I was recently lucky enough to be invited on a trip of a lifetime to see the current Intel semiconductor fabrication plant (fab) in Israel. It was the first time Intel had opened its doors to journalists and allowed them inside the sterile clean rooms of Fab 28. This Intel fab is where the company’s 12th-gen Alder Lake and 13th-gen Raptor Lake processors, such as the Intel Core i9-13900K, are currently being made on its 10nm manufacturing process.
The fab I visited is huge, but the company is building even bigger ones as it aims to boost its own production capabilities, as well as tap into the massive demand for microchips, offering its services to third parties. In fact, one such plant is already being built in Israel – this new plant (Fab 38) is where Intel Foveros CPUs will be made, which feature 3D chip stacking tech.

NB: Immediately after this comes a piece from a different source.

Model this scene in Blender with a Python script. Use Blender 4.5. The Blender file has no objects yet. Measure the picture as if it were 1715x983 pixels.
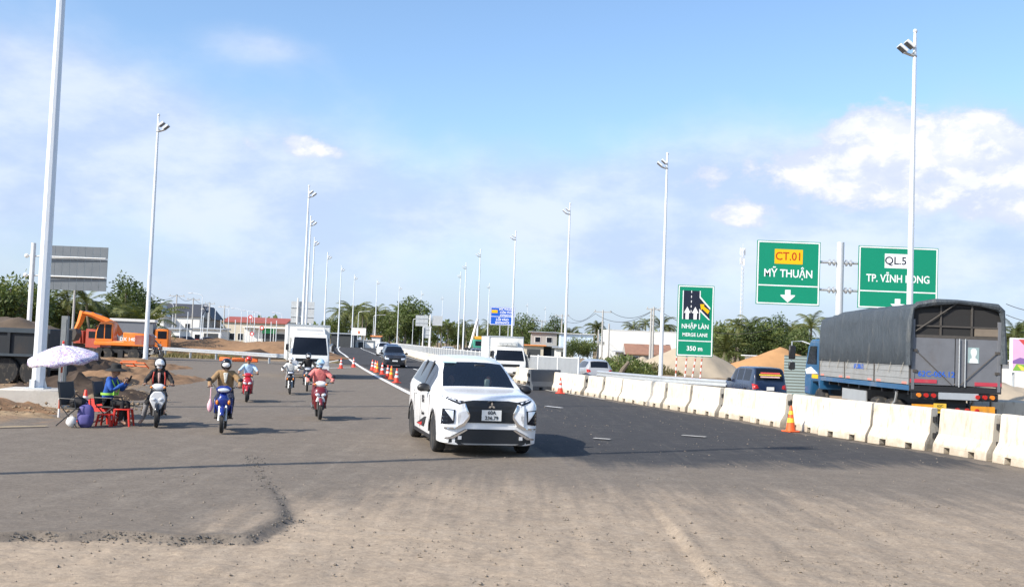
import bpy, bmesh, math, random
from mathutils import Vector, Matrix, noise as mnoise
R = math.radians
random.seed(7)
sc = bpy.context.scene
C = sc.collection
# ---------------------------------------------------------------- camera
CAM_H, FPX, PITCH, ROLL = 2.1, 1770.0, R(2.77), R(2.2)
cd = bpy.data.cameras.new('camera'); cam = bpy.data.objects.new('camera', cd); C.objects.link(cam)
cd.sensor_width = 36; cd.lens = 36*FPX/1715; cd.clip_start = .1; cd.clip_end = 6000
CM = Matrix.Translation((0, 0, CAM_H)) @ Matrix.Rotation(R(90)+PITCH, 4, 'X') @ Matrix.Rotation(ROLL, 4, 'Z')
cam.matrix_world = CM
sc.camera = cam
# ---------------------------------------------------------------- sun, sky, exposure
SUN_EL = R(36); SUN_TO = Vector((-.827*math.cos(SUN_EL), -.562*math.cos(SUN_EL), math.sin(SUN_EL)))
sl = bpy.data.lights.new('sun', 'SUN'); sl.energy = 4.6; sl.angle = R(.53); sl.color = (1, .93, .82)
so = bpy.data.objects.new('sun', sl); C.objects.link(so)
so.rotation_euler = SUN_TO.to_track_quat('Z', 'Y').to_euler(); so.location = (-40, -40, 60)
w = bpy.data.worlds.new('World'); sc.world = w; w.use_nodes = True
nt = w.node_tree; N = nt.nodes; L = nt.links; N.clear()
class G:
    """tiny node-graph helper"""
    def __init__(s, nt): s.nt = nt; s.N = nt.nodes; s.L = nt.links
    def n(s, t, **k):
        x = s.N.new(t)
        for a, b in k.items(): setattr(x, a, b)
        return x
    def put(s, sock, v):
        if hasattr(v, 'is_output') or isinstance(v, bpy.types.NodeSocket): s.L.new(v, sock)
        else: sock.default_value = v
    def m(s, op, a, b=0.0, c=0.0, clamp=False):
        x = s.n('ShaderNodeMath', operation=op, use_clamp=clamp)
        for i, v in enumerate((a, b, c)): s.put(x.inputs[i], v)
        return x.outputs[0]
    def sm(s, v, a, b, lo=0.0, hi=1.0):
        x = s.n('ShaderNodeMapRange', interpolation_type='SMOOTHSTEP')
        for i, q in enumerate((v, a, b, lo, hi)): s.put(x.inputs[i], q)
        return x.outputs[0]
    def noise(s, vec, scale, detail=4, rough=.55, dist=0.0):
        x = s.n('ShaderNodeTexNoise'); s.L.new(vec, x.inputs['Vector'])
        x.inputs['Scale'].default_value = scale; x.inputs['Detail'].default_value = detail
        x.inputs['Roughness'].default_value = rough; x.inputs['Distortion'].default_value = dist
        return x.outputs['Fac']
    def mix(s, f, a, b, mode='MIX'):
        x = s.n('ShaderNodeMix', data_type='RGBA', blend_type=mode)
        s.put(x.inputs[0], f)
        for i, v in ((6, a), (7, b)): s.put(x.inputs[i], v if not isinstance(v, tuple) else (v + (1,))[:4])
        return x.outputs[2]
    def mapv(s, vec, scale=(1, 1, 1), loc=(0, 0, 0), rot=(0, 0, 0)):
        x = s.n('ShaderNodeMapping'); s.L.new(vec, x.inputs[0])
        x.inputs[1].default_value = loc; x.inputs[2].default_value = rot; x.inputs[3].default_value = scale
        return x.outputs[0]
g = G(nt)
sky = g.n('ShaderNodeTexSky', sky_type='NISHITA', sun_disc=False, sun_elevation=SUN_EL,
          sun_rotation=math.atan2(SUN_TO.x, SUN_TO.y) % (2*math.pi), altitude=0, air_density=1.0, dust_density=1.2, ozone_density=2.5)
tc = g.n('ShaderNodeTexCoord'); dirv = tc.outputs['Generated']
sep = g.n('ShaderNodeSeparateXYZ'); L.new(dirv, sep.inputs[0])
dx, dy, dz = sep.outputs
az = g.m('ARCTAN2', dx, dy); el = g.m('ARCSINE', dz)
cv = g.n('ShaderNodeCombineXYZ'); L.new(az, cv.inputs[0]); L.new(g.m('MULTIPLY', el, 1.5), cv.inputs[1]); cvec = cv.outputs[0]
def blob(a, e, sa, se, amp):
    da = g.m('POWER', g.m('DIVIDE', g.m('SUBTRACT', az, a), sa), 2); de = g.m('POWER', g.m('DIVIDE', g.m('SUBTRACT', el, e), se), 2)
    return g.m('MULTIPLY', g.m('EXPONENT', g.m('MULTIPLY', g.m('ADD', da, de), -1)), amp)
def total(bl):
    t = None
    for b in bl:
        q = blob(*b); t = q if t is None else g.m('ADD', t, q)
    return t
fine = g.noise(cvec, 26, 9, .62, .25)
mid = g.noise(cvec, 7, 6, .55, .2)
wide = g.noise(g.mapv(cvec, (1, 1.15, 1)), 3.6, 6, .55)
# cumulus heads
puff_e = total([(.320, .200, .036, .030, .62), (.365, .185, .06, .034, .52), (.415, .196, .035, .024, .52), (.455, .178, .04, .026, .42), (.262, .170, .040, .020, .56), (.30, .150, .06, .022, .42), (.47, .150, .045, .024, .52), (.40, .140, .07, .022, .30), (.19, .165, .025, .016, .30), (.215, .128, .03, .014, .36), (.14, .150, .03, .012, .22),
                (.455, .143, .050, .022, .55), (-.205, .178, .026, .013, .50), (-.176, .172, .020, .009, .36), (-.27, .176, .035, .020, .22),
                (.17, .165, .018, .012, .3), (.20, .125, .04, .012, .3), (1.1, .19, .15, .04, .45), (-1.0, .2, .2, .05, .4), (2.2, .2, .25, .05, .4), (-2.3, .22, .2, .05, .4)])
pv = g.m('ADD', puff_e, g.m('MULTIPLY', g.m('SUBTRACT', g.m('ADD', g.m('MULTIPLY', fine, .8), g.m('MULTIPLY', g.noise(cvec, 60, 6, .6), .2)), .5), 1.25))
fine_s = g.noise(g.mapv(cvec, (1, 1, 1), (.010, -.020, 0)), 26, 9, .62, .25)
relief = g.sm(g.m('SUBTRACT', fine, fine_s), -.10, .14)
mid_s = g.noise(g.mapv(cvec, (1, 1, 1), (.02, -.05, 0)), 7, 6, .55, .2)
relief2 = g.sm(g.m('SUBTRACT', mid, mid_s), -.16, .10)
puff = g.sm(pv, .24, .46)
puff_core = g.m('MULTIPLY', g.sm(pv, .30, .70), g.m('MULTIPLY_ADD', relief, .55, g.m('MULTIPLY', relief2, .45)))
# broad soft cloud bodies
body_e = g.m('ADD', total([(.36, .140, .20, .075, .85), (.14, .125, .14, .06, .50), (-.36, .165, .17, .080, .62), (-.47, .19, .10, .09, .40), (-.10, .130, .16, .06, .40), (-.25, .262, .06, .018, .36), (-.205, .150, .05, .02, .3)]),
             g.m('MULTIPLY', g.sm(el, .28, .05), .16))
bv = g.m('ADD', body_e, g.m('MULTIPLY', g.m('SUBTRACT', g.m('ADD', g.m('MULTIPLY', mid, .65), g.m('MULTIPLY', wide, .35)), .5), 1.0))
body = g.sm(bv, .10, .62)
lowhaze = g.sm(el, .20, -.02)
skyc = g.mix(1.0, sky.outputs[0], (1.20, 1.28, 1.34), 'MULTIPLY')
K = 6.9   # cloud radiance on the sky texture's own scale
c1 = g.mix(g.m('MULTIPLY', lowhaze, .82), skyc, (.50*K, .61*K, .80*K))
shade = g.mix(g.sm(g.noise(g.mapv(cvec, (1, 1.35, 1), (3, 1, 0)), 6.5, 7, .6), .38, .64), (.49*K, .60*K, .82*K), (.70*K, .77*K, .92*K))
c2 = g.mix(g.m('MULTIPLY', body, .85), c1, shade)
bright = g.mix(puff_core, (.60*K, .67*K, .84*K), (1.00*K, .98*K, .98*K))
c3 = g.mix(g.m('MULTIPLY', puff, .93), c2, bright)
bg = g.n('ShaderNodeBackground'); L.new(c3, bg.inputs[0]); bg.inputs[1].default_value = .122
wo = g.n('ShaderNodeOutputWorld'); L.new(bg.outputs[0], wo.inputs[0])
vs = sc.view_settings; vs.view_transform = 'Standard'; vs.look = 'None'; vs.exposure = 0.5; vs.gamma = 1; vs.use_curve_mapping = False
sc.cycles.use_denoising = True
sc.cycles.max_bounces = 6; sc.cycles.transparent_max_bounces = 12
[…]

This technology is coming to mobile silicon first but will appear on desktop CPUs soon, and Intel is also increasing its production capacity both for itself and in order open up its services to third parties in the wake of massive demand for microchips. It’s an aggressive and innovative time for a company that has spent a lot of the last 15 or so years without CPU competition and languishing with incremental updates.
Anyway, back to the Fab 28 visit, which is where the current magic happens. Automated ceiling robots ferry silicon wafers around enormous rooms filled with machines in CD changer-style stacks, with these robots sporting evil robot-like red lights and whizzing around, all aware of each other and slowing or speeding up accordingly. On one particularly long stretch that seemed to go on for hundreds of meters, the line of red lights from dozens of robots coming toward me did make me want to run the other way.

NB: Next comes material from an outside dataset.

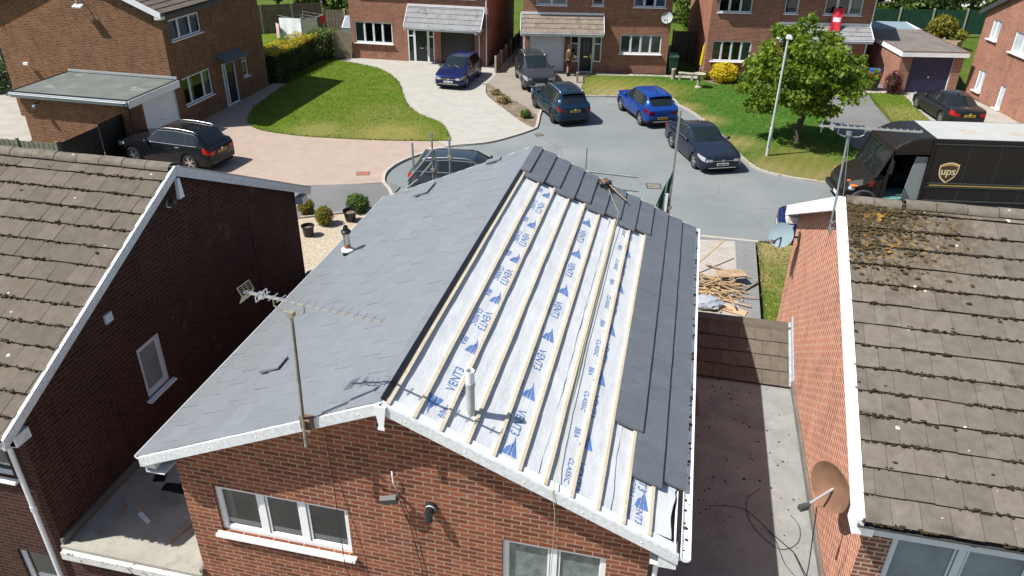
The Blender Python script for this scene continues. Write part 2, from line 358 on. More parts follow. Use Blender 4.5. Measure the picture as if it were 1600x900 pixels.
M['grass_yellowish'] = grass_mat('grass_yellowish', (.098, .168, .012), (.14, .205, .018), (.22, .22, .05), .56, .74, .5, patches=[(-10.5, 27.0, 3.2, (.28, .25, .08)), (-14, 26.6, 2.2, (.24, .24, .07)), (-12, 30, 2.4, (.19, .21, .05)), (14.6, 37, 2.4, (.27, .25, .08))])  # yellower green lawn with drier patches
M['grass_c'] = grass_mat('grass_c', (.05, .145, .018), (.075, .18, .025), (.20, .22, .05), .55, .75, .3, stripe=(.6, .3), patches=[(9.6, 26.3, 2.6, (.33, .26, .12)), (7.4, 27.0, 2.2, (.30, .25, .1)), (8.6, 28.6, 2.6, (.2, .2, .05)), (5.7, 30.0, 1.5, (.3, .26, .1)), (4.3, 33.3, 1.4, (.3, .26, .1)), (3.2, 35.4, 1.3, (.3, .26, .1)),
                       (-1.5, 38.6, 3.4, (.25, .24, .06)), (1.0, 38.4, 3.0, (.25, .24, .06)), (-1.0, 36.9, 2.2, (.34, .29, .13)), (1.2, 37.4, 1.6, (.32, .28, .12)), (6.6, 19.0, 1.5, (.36, .29, .14)), (6.1, 15.5, 1.2, (.24, .23, .06))])
M['grass_small'] = grass_mat('grass_small', (.10, .17, .015), (.16, .22, .025), (.3, .26, .09), .48, .68, .8, patches=[(6.5, 18.9, 1.9, (.40, .32, .16)), (7.4, 17.5, 1.6, (.32, .27, .11)), (6.0, 16.5, .7, (.34, .28, .12))])
M['grass_dry'] = grass_mat('grass_dry', (.14, .19, .03), (.2, .22, .05), (.36, .29, .13), .42, .62, .7)
M['grass_back'] = grass_mat('grass_back', (.07, .13, .012), (.11, .17, .02), (.16, .16, .05))
M['timber'] = rough_ground('timber', (.40, .27, .15), (.52, .38, .23), 3, .8, .002, 30)
M['batten'] = rough_ground('batten', (.66, .56, .40), (.75, .66, .50), 2.2, .8, .002, 40, c3=(.48, .36, .2), s3=3, lo3=.6, hi3=.8)
M['timber_old'] = rough_ground('timber_old', (.34, .22, .13), (.5, .36, .22), 3, .85, .002, 30)
M['fence_grey'] = rough_ground('fence_grey', (.19, .18, .14), (.3, .3, .22), 3, .9, .004, 30, c3=(.13, .16, .07), s3=2.5)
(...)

As incredible as it was to be in the same room as seconds-old Alder Lake and Raptor Lake CPUs, the testing and quality-control areas were just as eye-popping, with hundreds of water-cooled testing stations ironing out bugs and issues on a massive scale.
CPUs are individually tested too, in a live binning process that sets voltages for each chip’s capabilities. If you own an Intel CPU, it will have been tested in one of these machines before it leaves the factory. Seeing this in action, with CPUs being picked up from trays and dropped into motherboard sockets, it didn’t surprise me that I’ve never had an Intel CPU die on me.
Other amazing rooms featured microscopic error-checking processes, which could zoom right into individual sections and traces on a CPU to see areas that needed corrections, and then fix them in real time to create a different stepping of a CPU. In the past, these revisions have occasionally improved performance or increased overclocking potential too.
Some of Intel’s latest 13th-gen Raptor Lake CPUs have really impressed us, with the Intel Core i5-13600K being listed on our guide to the best gaming CPU – you’ll get a big performance boost if you overclock the Core i5-13600K as well. The Intel Core i5-13400F is also our current favorite budget gaming CPU.
It’s an interesting time for Intel, with its hybrid core architecture, increased production capacity and plans for more innovative CPU designs in future, as well as fierce competition from a resurgent AMD. It’s mightily impressive to see the manufacturing process in action, and the next few years are going to be very interesting indeed.